Na bancada do CDS sentavam-se Adriano Moreira, mas também um jovem deputado, António Lobo Xavier, que elogiou o “bom hábito democrático” do debate do estado da nação, e sublinhou alegados excessos do cavaquismo em 1993: “[Foram] as forças de bloqueio, foi a querela inútil e perigosa com o sr. Presidente da República [Mário Soares], foi a proeza extraordinária de por os magistrados em greve, foram as crispações a propósito da corrupção, do segredo de Estado.”

À esquerda, o PCP teve como figuras do debate Carlos Carvalhas, que já sucedera a Álvaro Cunhal como secretário-geral do PCP, mas também Octávio Teixeira e João Amaral, que mais tarde se tornou crítico. 

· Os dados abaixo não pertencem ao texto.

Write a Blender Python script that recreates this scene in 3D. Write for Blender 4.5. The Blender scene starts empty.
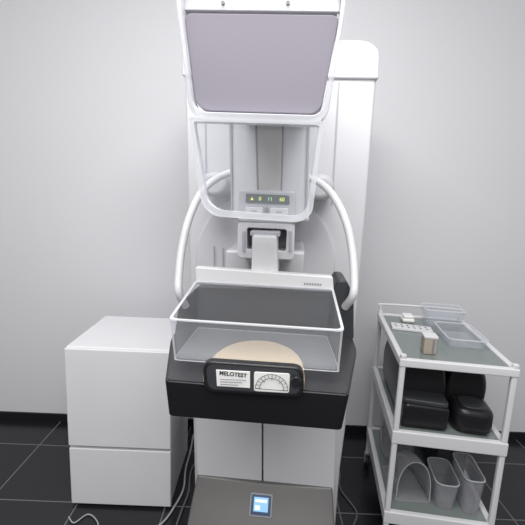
import bpy, bmesh, math, random
from mathutils import Vector, Matrix
random.seed(4)
SC = bpy.context.scene
COL = SC.collection
R = math.radians
# ---------------------------------------------------------------- camera
f = 400.0
CAM = Vector((0, 0, 1.5))
p = R(9.8); ro = R(2.3)
Fv = Vector((0, math.cos(p), -math.sin(p)))
U0 = Vector((0, math.sin(p), math.cos(p))); R0 = Vector((1, 0, 0))
Rv = R0*math.cos(ro) + U0*math.sin(ro)
Uv = U0*math.cos(ro) - R0*math.sin(ro)
cd = bpy.data.cameras.new('camera'); cam = bpy.data.objects.new('camera', cd); COL.objects.link(cam)
cam.matrix_world = Matrix(((Rv.x, Uv.x, -Fv.x, CAM.x), (Rv.y, Uv.y, -Fv.y, CAM.y), (Rv.z, Uv.z, -Fv.z, CAM.z), (0, 0, 0, 1)))
cd.sensor_width = 36; cd.lens = f/525*36; cd.clip_start = 0.02
SC.camera = cam
def ray(u, v):
    return Fv + Rv*((u-262.5)/f) + Uv*((262.5-v)/f)
class Frame:
    def __init__(s, loc, yaw):
        s.m = Matrix.Translation(loc) @ Matrix.Rotation(yaw, 4, 'Z'); s.i = s.m.inverted(); s.yaw = yaw
        s.o = s.i @ CAM
    def y(s, u, v, yl):      # measured point of the place -> local x, z on plane y = yl
        d = s.i.to_3x3() @ ray(u, v); t = (yl-s.o.y)/d.y
        return (s.o.x+d.x*t, s.o.z+d.z*t)
    def z(s, u, v, zl):
        d = s.i.to_3x3() @ ray(u, v); t = (zl-s.o.z)/d.z
        return (s.o.x+d.x*t, s.o.y+d.y*t)
WORLD = Frame((0, 0, 0), 0)
MF = Frame((0, .8, 0), R(-4.5))
TF = Frame((.554, 1.453, 0), R(-7.8))
# ---------------------------------------------------------------- materials
def mat(name, col, rough=.5, metal=0, noise=.03, alpha=1, emis=0, spec=.5, coat=0, scale=6):
    m = bpy.data.materials.new(name); m.use_nodes = True
    nt = m.node_tree; b = nt.nodes['Principled BSDF']
    c = (*col, 1)
    b.inputs['Roughness'].default_value = rough; b.inputs['Metallic'].default_value = metal
    b.inputs['Specular IOR Level'].default_value = spec
    b.inputs['Coat Weight'].default_value = coat
    if noise:
        n = nt.nodes.new('ShaderNodeTexNoise'); n.inputs['Scale'].default_value = scale
        tc = nt.nodes.new('ShaderNodeTexCoord'); nt.links.new(tc.outputs['Object'], n.inputs['Vector'])
        mx = nt.nodes.new('ShaderNodeMix'); mx.data_type = 'RGBA'
        mx.inputs[6].default_value = (*[x*(1-noise) for x in col], 1); mx.inputs[7].default_value = (*[min(1, x*(1+noise)) for x in col], 1)
        nt.links.new(n.outputs['Fac'], mx.inputs[0]); nt.links.new(mx.outputs[2], b.inputs['Base Color'])
    else:
        b.inputs['Base Color'].default_value = c
    if alpha < 1: b.inputs['Alpha'].default_value = alpha
    if emis:
        b.inputs['Emission Color'].default_value = c; b.inputs['Emission Strength'].default_value = emis
    return m
def clearmat(name, col, face=.12, edge=.75, rough=.08):
    """clear plastic: see-through face on, whiter and more reflective at grazing angles"""
    m = bpy.data.materials.new(name); m.use_nodes = True
    nt = m.node_tree; b = nt.nodes['Principled BSDF']; out = nt.nodes['Material Output']
    b.inputs['Base Color'].default_value = (*col, 1); b.inputs['Roughness'].default_value = rough
    tr = nt.nodes.new('ShaderNodeBsdfTransparent'); tr.inputs[0].default_value = (.96, .97, .98, 1)
    lw = nt.nodes.new('ShaderNodeLayerWeight'); lw.inputs[0].default_value = .35
    mr = nt.nodes.new('ShaderNodeMapRange'); mr.inputs[3].default_value = face; mr.inputs[4].default_value = edge
    nt.links.new(lw.outputs['Facing'], mr.inputs[0])
    mx = nt.nodes.new('ShaderNodeMixShader'); nt.links.new(mr.outputs[0], mx.inputs[0])
    nt.links.new(tr.outputs[0], mx.inputs[1]); nt.links.new(b.outputs[0], mx.inputs[2]); nt.links.new(mx.outputs[0], out.inputs[0])
    return m
WALL = mat('wall_paint', (.73, .73, .755), .85, noise=.015, scale=2)
WHITE = mat('white_enamel', (.64, .64, .665), .35)
WHITE2 = mat('white_plastic', (.73, .73, .75), .3)
CABM = mat('cabinet_laminate', (.80, .805, .825), .4)
LGREY = mat('light_grey_plastic', (.42, .42, .45), .4)
PGREY = mat('pale_grey_plastic', (.54, .54, .57), .4)
MGREY = mat('mid_grey_plastic', (.24, .24, .26), .4)
SEAM = mat('seam_grey', (.22, .22, .24), .7)
BLACK = mat('black_plastic', (.013, .013, .015), .32, noise=.1, spec=.4)
DARK = mat('dark_grey_plastic', (.045, .047, .053), .4, noise=.08, spec=.4)
TAUPE = mat('grey_metal_paint', (.15, .147, .143), .36, noise=.05, scale=30, metal=.3)
BEIGE = mat('beige_plastic', (.56, .53, .50), .45)
BROWN = mat('tan_box_plastic', (.40, .34, .28), .5)
TAN = mat('tan_resin', (.62, .46, .25), .4, noise=.05, scale=40)
LAV = mat('lavender_panel', (.25, .235, .275), .45, noise=.05, spec=.25, scale=3)
CHROME = mat('brushed_steel', (.6, .6, .62), .25, metal=1)
PAPER = mat('white_label', (.86, .86, .84), .6, noise=.01)
INK = mat('black_ink', (.03, .03, .035), .6, noise=0)
GREYINK = mat('grey_ink', (.30, .30, .33), .6, noise=0)
DISP = mat('display_glass', (.09, .12, .115), .2, noise=0)
DIGY = mat('yellow_digits', (.70, .72, .15), .5, noise=0, emis=.7)
DIGG = mat('green_digits', (.35, .7, .35), .5, noise=0, emis=.6)
SCR = mat('dark_blue_screen', (.03, .06, .13), .25, noise=0, emis=.3)
SCRB = mat('screen_blue', (.25, .5, .85), .3, noise=0, emis=.7)
SCRW = mat('screen_white', (.75, .85, .95), .3, noise=0, emis=.8)
CLEAR = clearmat('clear_acrylic', (.74, .74, .78), .07, .32)
TRAYC = clearmat('clear_tray_acrylic', (.72, .72, .75), .085, .22, .03)
TRAYE = clearmat('clear_tray_edge', (.85, .85, .88), .32, .62)
CLEARE = clearmat('clear_acrylic_edge', (.90, .90, .93), .30, .7)
SHRIM = clearmat('shield_rim_acrylic', (.92, .92, .95), .38, .85)
HRIM = clearmat('head_rim_acrylic', (.78, .78, .82), .42, .85)
SMOKE = clearmat('frosted_acrylic', (.50, .50, .52), .24, .65)
GLASS = mat('shelf_glass', (.20, .235, .225), .12, noise=.04)
CABLEW = mat('white_cable', (.42, .42, .43), .5)
CABLEB = mat('grey_cable', (.14, .14, .15), .5)
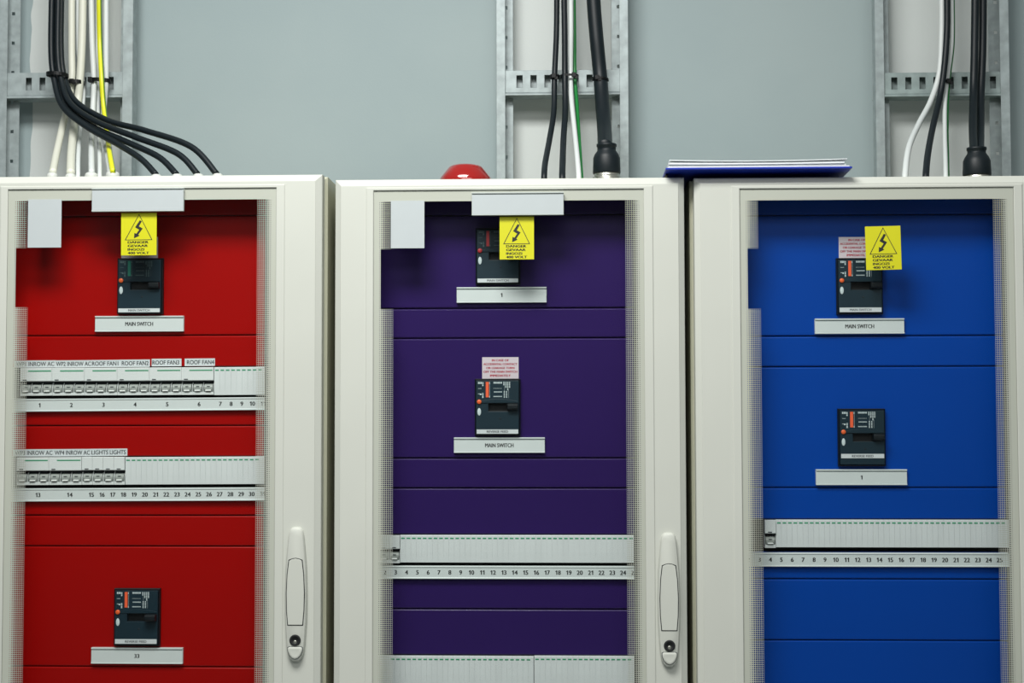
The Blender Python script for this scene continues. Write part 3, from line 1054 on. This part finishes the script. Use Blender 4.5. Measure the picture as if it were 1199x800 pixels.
def gland(px, py, half, ztop_roof, label, Y=GY, big=None):
    """small white gland standing on a cabinet roof; its cap just shows over the edge"""
    zt = P(px, py, Y).z
    x = P(px, py, Y).x
    t = thing('cable_gland', label, 'cable gland', (x, Y, ztop_roof), 'white cable glands on the cabinet roofs')
    h = zt - ztop_roof
    r = half * pxm(Y)
    MB().lathe(0, 0, [(r * 1.25, 0.0), (r * 1.25, h * .35)], 6).build('hex_nut', M['gland_white'], t)
    MB().lathe(0, 0, [(r, h * .35), (r, h * .82), (r * .9, h * .93), (r * .62, h)], 24).build('cap', M['gland_white'], t)
    return h


# -- left: four black cables in a bundle
YB = 0.335
YF_ = [.318, .315, .309, .281, .238, .196, .160, GY]            # two cables in front, two behind
YB_ = [.3305, .3275, .3215, .2935, .250, .204, .164, GY]


def lay(xy, ys):
    return [(a, b_, y) for (a, b_), y in zip(xy, ys)]


left_black = [
    (lay([(60.6, 0), (60, 60), (63.5, 93), (73, 124), (100, 147.5), (140, 170), (166, 187), (182.5, 204.5)], YF_),
     'lowest black cable sweeping to the first right-hand gland on the red cabinet'),
    (lay([(64, 0), (63.4, 60), (67.5, 93), (78, 124.5), (108, 148), (150, 167), (186, 184), (206.5, 204)], YB_),
     'black cable sweeping to the second right-hand gland on the red cabinet'),
    (lay([(68.2, 0), (67.6, 60), (71.6, 93), (82.5, 121), (113, 142.5), (160, 161), (208, 180), (231, 203.8)], YF_),
     'black cable sweeping to the third right-hand gland on the red cabinet'),
    (lay([(71.8, 0), (71.4, 60), (76, 93), (89, 119), (126, 141), (170, 153), (224, 172), (253.5, 203.6)], YB_),
     'uppermost black cable sweeping to the last gland on the red cabinet'),
]
gl_px = [(183.2, 204.6), (207.6, 204.2), (232.3, 203.9), (255.0, 203.7)]
ordn = ['first', 'second', 'third', 'fourth']
for i, (pth, lab) in enumerate(left_black):
    cable(pth, 3.55, M['black'], lab, group='black cables bundled above the red cabinet')
    gland(gl_px[i][0], gl_px[i][1] - .3, 6.2, Z1, 'white gland holding the %s sweeping black cable from the left' % ordn[i])

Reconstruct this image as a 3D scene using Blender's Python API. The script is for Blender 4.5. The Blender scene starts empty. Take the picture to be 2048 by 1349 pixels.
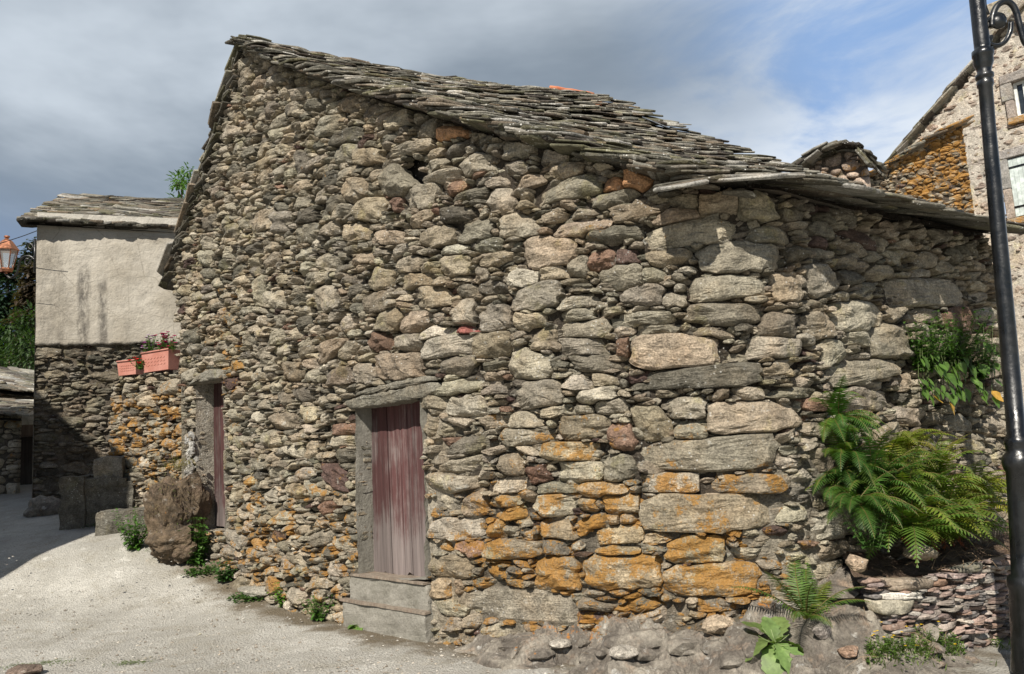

Carvalhas, por exemplo, questionou o primeiro-ministro sobre se reconhecia ou não que, “fruto de uma política errada e injusta, há hoje milhares de reformados numa situação dramática” ou que “há hoje milhares de jovens que não encontram saídas profissionais”.

E Freitas do Amaral perguntou se Cavaco poderia indicar “quais são as grandes linhas da reforma do Estado providência que as circunstâncias impõem”, anotando a crítica feita ao Governo de que “existe um excessivo economicismo nas políticas sociais”.

Nova experiência

O debate durou mais de cinco horas e só terminou quando o presidente do Parlamento, Barbosa de Melo, elogiou “esta nova experiência parlamentar”.

O regimento da Assembleia da República estipula que o debate do estado da nação se faça “numa das últimas 10 reuniões da sessão legislativa”, que é “iniciado com uma intervenção do primeiro-ministro sobre o Estado da Nação, sujeito a perguntas dos grupos parlamentares, seguindo-se o debate generalizado que é encerrado pelo Governo”, transmitidos em directo pela ARTV, o canal do Parlamento.

Este tipo de debate não está em questão, numa fase em que o PSD propôs e o Parlamento está a discutir reformas de funcionamento que passam pela redução do número de debates com o primeiro-ministro

Ao longo dos últimos anos, passaram pela sala das sessões de São Bento para discutir o estado da nação seis primeiros-ministros, António Guterres, José Sócrates e António Costa, do PS, e Cavaco Silva, Durão Barroso e Pedro Passos Coelho, do PSD.

Este figurino perdeu, porém, relevo após novas mudanças no regimento em 2007 e com a introdução, primeiro, dos debates mensais e depois dos debates quinzenais, em que os partidos vão confrontando, de duas em duas semanas, o primeiro-ministro com os temas políticos de actualidade, o mesmo que está agora a ser questionado pelo PSD e pelo PS.

O debate sobre o Estado da Nação com o primeiro-ministro, António Costa, o primeiro da XIV legislatura que começou em 2019, esteve agendado para as 15h do dia 22 de Julho, mas acabou por ser adiado para esta sexta-feira.